I first worked on a feature to read out two to three streets to the user.
The feature had been proposed by a previous designer, but was cancelled when the quality assurance person from AT&T found a few cases where the data was incorrect. I listened to his concerns, worked with our data team to ensure that the issues he found had been mitigated, and provided him with additional test cases of further permutations of his concerns to prove that the feature would not expose any issues to callers. I also made sure to test cases in his home area (Redmond and Puget Sound) rather than the Bay Area to ensure other test cases he tried would work. He tested the feature, approved it, and we launched street name disambiguation, improving automation while maintaining a great user experience.
Location-Based Services for Disambiguation
Street name disambiguation was good, but location-based technology was available that let us determine the caller’s location and offer the nearest locations first. This was new technology used cell-tower triangulation because very few phones had GPS chips in them at the time. The majority of people calling 411 had “feature phones” in 2008.
Since location-based services (LBS) were new, we needed to know what the average person’s reaction would be to being located and having that location used. We conducted in-the-wild usability testing in San Francisco. I instructed the product team, including account managers and engineers, on usability best practices and everyone on the team tested a few users.
We went to Union Square and Dolores Park. We used a Wizard-of-Oz (WOZ) system, where a team member (the “wizard”) pretended to be the system and looked up directory assistance listings.
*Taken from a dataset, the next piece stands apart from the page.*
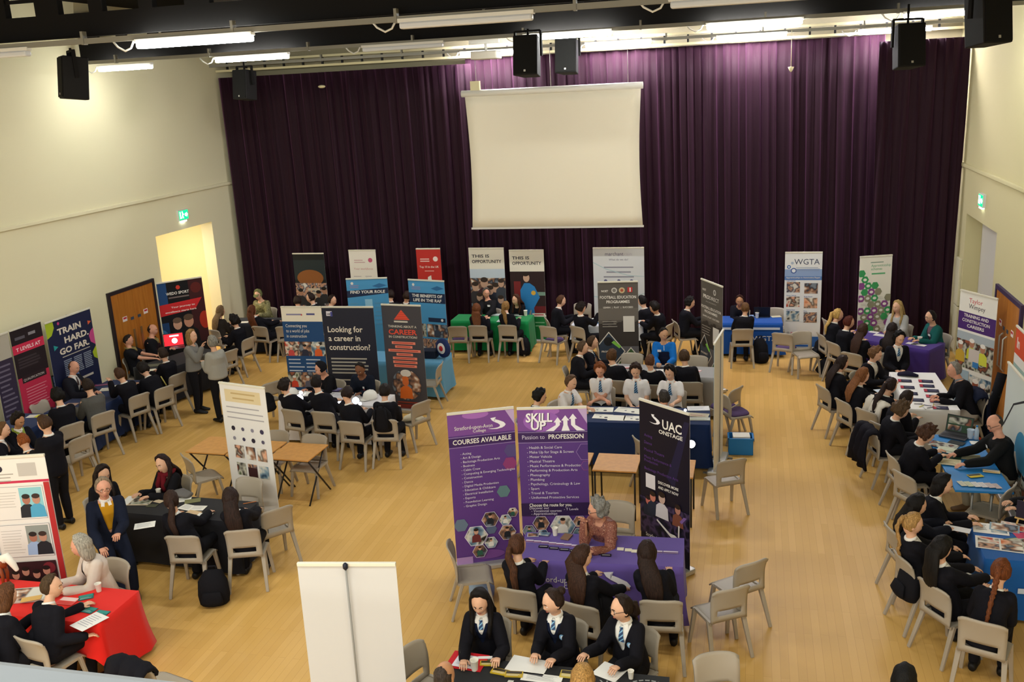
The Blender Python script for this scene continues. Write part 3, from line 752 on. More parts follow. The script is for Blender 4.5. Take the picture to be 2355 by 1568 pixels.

We told the wizard ahead of time our general location (e.g., Dolores Park), which was sufficient accuracy for the test purposes.
I found that minimal prompting (“searching in and around your location…”) made the LBS feature barely noticeable, yet users were pleasantly surprised that the results were organized by distance from their current location. When told about the feature explicitly, users said they were open to giving up some privacy for obvious benefit. LBS was an obvious benefit.
Quarterly Summits
I presented the application performance analysis and pitched recommended improvements during quarterly in-person summits.
The images above are from the summit after we launched LBS disambiguation. These meetings were critical for maintaining rapport, keeping the client engaged and happy, and meeting our automation targets.
What Shipped
We shipped many subtle and some large improvements to Directory Assistance. My major accomplishments include:
- Adding new call centers. Cingular and BellSouth were acquired by AT&T, which added two new call centers. These operator banks used different versions of the operator workstations, requiring us to ensure our data handoff of the locality and listing information worked across each software configuration. These technical details were part of my pervue as the owner of the caller experience from end-to-end.
- Modularization of the call completion options. This project, which create a variable structure for piecing together the various options available (e.g., call, text, get address), had been put off as too complicated and risky for years. I designed, received internal and external buy-in, created the specifications, and launched this feature to the delight of the Tellme and AT&T teams.
- Automating street disambiguation. This was a major addition to the call flow and included multiple iterations, first through street name disambiguation and then through location-based services.